Output each entry below as it stands, leaving out every picture.

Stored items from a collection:
════════
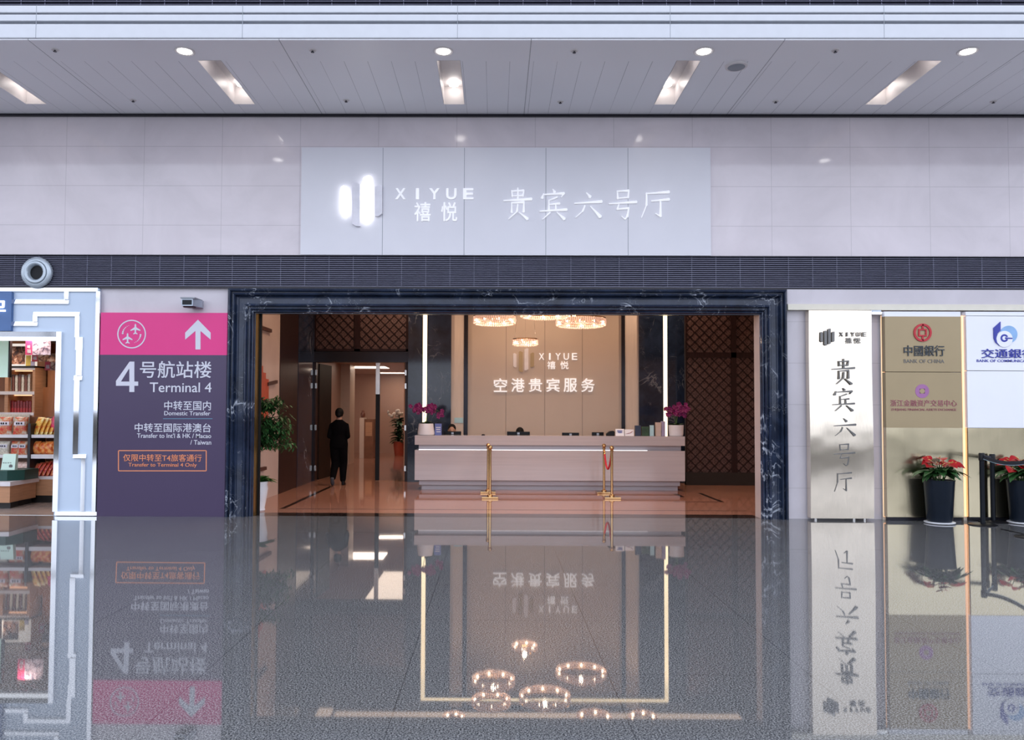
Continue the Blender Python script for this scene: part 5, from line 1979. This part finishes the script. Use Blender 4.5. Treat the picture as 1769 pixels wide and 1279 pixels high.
poster(44, 580, 87.5, 613.5, 13.1, 56, 'pinkprint', 'pic2', '味福', 'nearest hanging poster, pink title band and pale banquet picture')
poster(55, 611, 97, 625, 13.8, 65, 'crimson', 'pic', '福', 'middle hanging red poster just below the pink one')
poster(77.5, 624, 112, 640, 14.6, 87, 'crimson', 'pic', '福', 'lowest hanging red poster beside the chrome portal')
x0, z0, x1, z1 = rect(-35, 578, 15, 652, 12.9)
t = thing('hanging_sign', ((x0 + x1) / 2, 12.9, z0), 'mint green hanging sign at the left edge inside the shop', 'sign')
MB().box(x0, 12.9, z0, x1, 12.94, z1).build('panel', 'mintlit', t)
MB().box(x1, 12.89, z0, x1 + .025, 12.95, z1).build('frame_edge', 'plinth', t)
MB().tube([(x1 - .05, 12.92, z1), (x1 - .05, 12.92, zc_s)], .004, 5).build('rod', 'steel', t)

# front display island
c0, c1 = G(18, 880), G(42, 877)
yd = 12.72
xr0, xr1 = X(17, yd, 850), X(39, yd + .42, 850)
t = thing('display_island', (xr0 - .4, yd + .5, 0), 'angled honey wood display island with white top at left front of shop', 'display table')
def octo(off=0.0):
    return [(xr0 - 1.6, yd + off), (xr0 - off * .4, yd + off), (xr1 - off, yd + .42), (xr1 - off, yd + .8), (xr0 - 1.6, yd + .8)]
zb0, zb1, zt0 = Z(873, yd), Z(844, yd), Z(836.5, yd)
MB().vprism(octo(.07), 0, zb0).build('plinth', 'plinth', t)
MB().vprism(octo(0), zb0, zb1).build('base', 'shelfwood', t)
MB().vprism([(x, y) for x, y in [(xr0 - 1.6, yd - .03), (xr0 + .02, yd - .03), (xr1 + .04, yd + .40), (xr1 + .04, yd + .82), (xr0 - 1.6, yd + .82)]], zb1, zt0).build('top', 'shelfwhite', t)
ytr = yd + .12
x1 = X(30, ytr, 825)
t = MB().vprism([(xr0 - 1.3, ytr), (x1 - .17, ytr), (x1, ytr + .2), (x1, ytr + .6), (xr0 - 1.3, ytr + .6)], zt0, Z(817, ytr)).build('display_tray', 'forest', bevel=.004)
tag(t, 'dark green block tray on the display island', 'tray')
ym = ytr + .14
x0, z0, x1, z1 = rect(1.5, 785, 25.5, 817.0, ym)
t = thing('gift_pack', ((x0 + x1) / 2, ym, z0), 'mint green gift pack with round black seal on the green tray', 'gift pack')
zz = Z(817, ytr) + .001
MB().add([(x0, ym, zz), (x1, ym, zz), (x1, ym + .08, zz), (x0, ym + .08, zz), (x0 + .012, ym + .04, z1), (x1 - .006, ym + .04, z1), (x1 - .006, ym + .1, z1), (x0 + .012, ym + .1, z1)],
         [(3, 2, 1, 0), (4, 5, 6, 7), (0, 1, 5, 4), (1, 2, 6, 5), (2, 3, 7, 6), (3, 0, 4, 7)]).build('pack', 'mint', t)
mb = MB()
ringpoly(18.8, 805.8, 0, 3.2, ym + .012, mb, seg=16, depth=.006)
mb.build('seal', 'ink', t)
mb = MB()
for k in range(4):
    text_into(mb, '禧味茶香'[k], rect(5 + k * 4, 799, 8 + k * 4, 802, ym + .02), ym + .022, .006)
mb.build('lettering', 'ink', t)
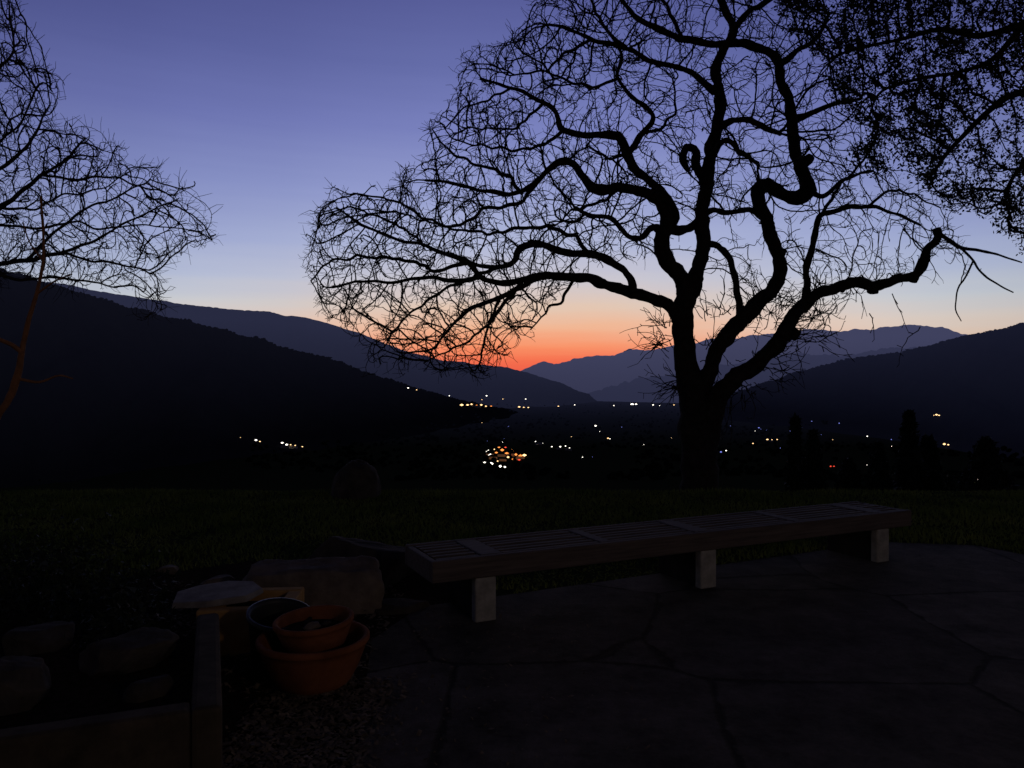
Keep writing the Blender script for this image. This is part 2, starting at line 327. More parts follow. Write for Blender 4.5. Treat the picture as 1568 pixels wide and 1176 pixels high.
def colonize(seeds,att,step=9,kill=13,infl=400,iters=120,jit=.35,trop=(0,0,0),mom=.45,center=None,outw=0):
    pos=[np.array(p) for p in seeds]; par=[-1]*len(pos); cc=[0]*len(pos)
    kd=kdtree.KDTree(len(pos))
    for i,p in enumerate(pos): kd.insert(p,i)
    kd.balance()
    near=np.zeros(len(att),int); dist=np.zeros(len(att))
    for i,a in enumerate(att):
        _,j,d=kd.find(a); near[i]=j; dist[i]=d
    alive=dist>kill*.5; trop=np.array(trop)
    if center is not None: center=np.array(center,float)
    for it in range(iters):
        idx=np.where(alive&(dist<infl))[0]
        if len(idx)==0: break
        acc={}
        for i in idx:
            j=near[i]; d=att[i]-pos[j]; d=d/(np.linalg.norm(d)+1e-9)
            if j in acc: acc[j]+=d
            else: acc[j]=d.copy()
        new=[]
        for j,d in acc.items():
            lim=1 if par[j]==-1 else 3
            if cc[j]>=lim+ (1 if it>25 else 0): continue
            d=d/(np.linalg.norm(d)+1e-9)
            if par[j]>=0:
                pd=pos[j]-pos[par[j]]; pd/=np.linalg.norm(pd)+1e-9; d=d+mom*pd
            if center is not None:
                o=pos[j]-center; o/=np.linalg.norm(o)+1e-9; d=d+o*outw
            d=d+rng.standard_normal(3)*jit+trop; d/=np.linalg.norm(d)+1e-9
            pos.append(pos[j]+d*step); par.append(j); cc.append(0); cc[j]+=1; new.append(len(pos)-1)
        if not new: break
        kd=kdtree.KDTree(len(new))
        for i in new: kd.insert(pos[i],i)
        kd.balance()
        for i in np.where(alive)[0]:
            _,j,d=kd.find(att[i])
            if d<dist[i]: dist[i]=d; near[i]=j
            if dist[i]<kill: alive[i]=False
    return np.array(pos),np.array(par)
def twigs(tb,pos,par,tip=.75,pw=2.3,cap=5,spur=.35,sl=(5,13),outc=None):
    n=len(pos); acc=np.zeros(n)
    for i in range(n-1,-1,-1):
        if acc[i]==0: acc[i]=tip**pw
        if par[i]>=0: acc[par[i]]+=acc[i]
    r=np.minimum(acc**(1/pw),cap)
    ch=np.where(par>=0)[0]; p=par[ch]; r0=np.where(par[p]<0,r[ch]*1.15,np.minimum(r[p],r[ch]*1.6))
    tb.sticks(pos[p],pos[ch],r0,r[ch])
    sel=ch[rng.random(len(ch))<spur]
    dr=rng.standard_normal((len(sel),3)); dr/=np.linalg.norm(dr,axis=1)[:,None]
    pd=pos[sel]-pos[par[sel]]; pd/=np.linalg.norm(pd,axis=1)[:,None]; dr=dr+pd*.8
    if outc is not None:
        o=pos[sel]-np.array(outc,float); o/=np.linalg.norm(o,axis=1)[:,None]; dr=dr+o*.5
    dr/=np.linalg.norm(dr,axis=1)[:,None]
    l=rng.uniform(sl[0],sl[1],len(sel))[:,None]; m1=pos[sel]+dr*l
    d2=dr+rng.standard_normal(dr.shape)*.4; d2/=np.linalg.norm(d2,axis=1)[:,None]; m2=m1+d2*l*.8
    t=np.full(len(sel),tip*.8); tb.sticks(pos[sel],m1,t,t*.85,3); tb.sticks(m1,m2,t*.85,t*.6,3)
    return ch,r
def lim(pts,w0,w1,k=1):
    n=len(pts); return [(u,v,w0+(w1-w0)*i/(n-1),r*k) for i,(u,v,r) in enumerate(pts)]
def thin(pts,w0,w1,r0=3,r1=1.1):
    n=len(pts); return [(u,v,w0+(w1-w0)*i/(n-1),r0+(r1-r0)*i/(n-1)) for i,(u,v) in enumerate(pts)]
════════
Exercise solution:
Continue the Blender Python script for this scene: part 5, from line 1979. This part finishes the script. Use Blender 4.5. Treat the picture as 1769 pixels wide and 1279 pixels high.
poster(44, 580, 87.5, 613.5, 13.1, 56, 'pinkprint', 'pic2', '味福', 'nearest hanging poster, pink title band and pale banquet picture')
poster(55, 611, 97, 625, 13.8, 65, 'crimson', 'pic', '福', 'middle hanging red poster just below the pink one')
poster(77.5, 624, 112, 640, 14.6, 87, 'crimson', 'pic', '福', 'lowest hanging red poster beside the chrome portal')
x0, z0, x1, z1 = rect(-35, 578, 15, 652, 12.9)
t = thing('hanging_sign', ((x0 + x1) / 2, 12.9, z0), 'mint green hanging sign at the left edge inside the shop', 'sign')
MB().box(x0, 12.9, z0, x1, 12.94, z1).build('panel', 'mintlit', t)
MB().box(x1, 12.89, z0, x1 + .025, 12.95, z1).build('frame_edge', 'plinth', t)
MB().tube([(x1 - .05, 12.92, z1), (x1 - .05, 12.92, zc_s)], .004, 5).build('rod', 'steel', t)

# front display island
c0, c1 = G(18, 880), G(42, 877)
yd = 12.72
xr0, xr1 = X(17, yd, 850), X(39, yd + .42, 850)
t = thing('display_island', (xr0 - .4, yd + .5, 0), 'angled honey wood display island with white top at left front of shop', 'display table')
def octo(off=0.0):
    return [(xr0 - 1.6, yd + off), (xr0 - off * .4, yd + off), (xr1 - off, yd + .42), (xr1 - off, yd + .8), (xr0 - 1.6, yd + .8)]
zb0, zb1, zt0 = Z(873, yd), Z(844, yd), Z(836.5, yd)
MB().vprism(octo(.07), 0, zb0).build('plinth', 'plinth', t)
MB().vprism(octo(0), zb0, zb1).build('base', 'shelfwood', t)
MB().vprism([(x, y) for x, y in [(xr0 - 1.6, yd - .03), (xr0 + .02, yd - .03), (xr1 + .04, yd + .40), (xr1 + .04, yd + .82), (xr0 - 1.6, yd + .82)]], zb1, zt0).build('top', 'shelfwhite', t)
ytr = yd + .12
x1 = X(30, ytr, 825)
t = MB().vprism([(xr0 - 1.3, ytr), (x1 - .17, ytr), (x1, ytr + .2), (x1, ytr + .6), (xr0 - 1.3, ytr + .6)], zt0, Z(817, ytr)).build('display_tray', 'forest', bevel=.004)
tag(t, 'dark green block tray on the display island', 'tray')
ym = ytr + .14
x0, z0, x1, z1 = rect(1.5, 785, 25.5, 817.0, ym)
t = thing('gift_pack', ((x0 + x1) / 2, ym, z0), 'mint green gift pack with round black seal on the green tray', 'gift pack')
zz = Z(817, ytr) + .001
MB().add([(x0, ym, zz), (x1, ym, zz), (x1, ym + .08, zz), (x0, ym + .08, zz), (x0 + .012, ym + .04, z1), (x1 - .006, ym + .04, z1), (x1 - .006, ym + .1, z1), (x0 + .012, ym + .1, z1)],
         [(3, 2, 1, 0), (4, 5, 6, 7), (0, 1, 5, 4), (1, 2, 6, 5), (2, 3, 7, 6), (3, 0, 4, 7)]).build('pack', 'mint', t)
mb = MB()
ringpoly(18.8, 805.8, 0, 3.2, ym + .012, mb, seg=16, depth=.006)
mb.build('seal', 'ink', t)
mb = MB()
for k in range(4):
    text_into(mb, '禧味茶香'[k], rect(5 + k * 4, 799, 8 + k * 4, 802, ym + .02), ym + .022, .006)
mb.build('lettering', 'ink', t)
Keep writing the Blender script for this image. This is part 2, starting at line 327. More parts follow. Write for Blender 4.5. Treat the picture as 1568 pixels wide and 1176 pixels high.
def colonize(seeds,att,step=9,kill=13,infl=400,iters=120,jit=.35,trop=(0,0,0),mom=.45,center=None,outw=0):
    pos=[np.array(p) for p in seeds]; par=[-1]*len(pos); cc=[0]*len(pos)
    kd=kdtree.KDTree(len(pos))
    for i,p in enumerate(pos): kd.insert(p,i)
    kd.balance()
    near=np.zeros(len(att),int); dist=np.zeros(len(att))
    for i,a in enumerate(att):
        _,j,d=kd.find(a); near[i]=j; dist[i]=d
    alive=dist>kill*.5; trop=np.array(trop)
    if center is not None: center=np.array(center,float)
    for it in range(iters):
        idx=np.where(alive&(dist<infl))[0]
        if len(idx)==0: break
        acc={}
        for i in idx:
            j=near[i]; d=att[i]-pos[j]; d=d/(np.linalg.norm(d)+1e-9)
            if j in acc: acc[j]+=d
            else: acc[j]=d.copy()
        new=[]
        for j,d in acc.items():
            lim=1 if par[j]==-1 else 3
            if cc[j]>=lim+ (1 if it>25 else 0): continue
            d=d/(np.linalg.norm(d)+1e-9)
            if par[j]>=0:
                pd=pos[j]-pos[par[j]]; pd/=np.linalg.norm(pd)+1e-9; d=d+mom*pd
            if center is not None:
                o=pos[j]-center; o/=np.linalg.norm(o)+1e-9; d=d+o*outw
            d=d+rng.standard_normal(3)*jit+trop; d/=np.linalg.norm(d)+1e-9
            pos.append(pos[j]+d*step); par.append(j); cc.append(0); cc[j]+=1; new.append(len(pos)-1)
        if not new: break
        kd=kdtree.KDTree(len(new))
        for i in new: kd.insert(pos[i],i)
        kd.balance()
        for i in np.where(alive)[0]:
            _,j,d=kd.find(att[i])
            if d<dist[i]: dist[i]=d; near[i]=j
            if dist[i]<kill: alive[i]=False
    return np.array(pos),np.array(par)
def twigs(tb,pos,par,tip=.75,pw=2.3,cap=5,spur=.35,sl=(5,13),outc=None):
    n=len(pos); acc=np.zeros(n)
    for i in range(n-1,-1,-1):
        if acc[i]==0: acc[i]=tip**pw
        if par[i]>=0: acc[par[i]]+=acc[i]
    r=np.minimum(acc**(1/pw),cap)
    ch=np.where(par>=0)[0]; p=par[ch]; r0=np.where(par[p]<0,r[ch]*1.15,np.minimum(r[p],r[ch]*1.6))
    tb.sticks(pos[p],pos[ch],r0,r[ch])
    sel=ch[rng.random(len(ch))<spur]
    dr=rng.standard_normal((len(sel),3)); dr/=np.linalg.norm(dr,axis=1)[:,None]
    pd=pos[sel]-pos[par[sel]]; pd/=np.linalg.norm(pd,axis=1)[:,None]; dr=dr+pd*.8
    if outc is not None:
        o=pos[sel]-np.array(outc,float); o/=np.linalg.norm(o,axis=1)[:,None]; dr=dr+o*.5
    dr/=np.linalg.norm(dr,axis=1)[:,None]
    l=rng.uniform(sl[0],sl[1],len(sel))[:,None]; m1=pos[sel]+dr*l
    d2=dr+rng.standard_normal(dr.shape)*.4; d2/=np.linalg.norm(d2,axis=1)[:,None]; m2=m1+d2*l*.8
    t=np.full(len(sel),tip*.8); tb.sticks(pos[sel],m1,t,t*.85,3); tb.sticks(m1,m2,t*.85,t*.6,3)
    return ch,r
def lim(pts,w0,w1,k=1):
    n=len(pts); return [(u,v,w0+(w1-w0)*i/(n-1),r*k) for i,(u,v,r) in enumerate(pts)]
def thin(pts,w0,w1,r0=3,r1=1.1):
    n=len(pts); return [(u,v,w0+(w1-w0)*i/(n-1),r0+(r1-r0)*i/(n-1)) for i,(u,v) in enumerate(pts)]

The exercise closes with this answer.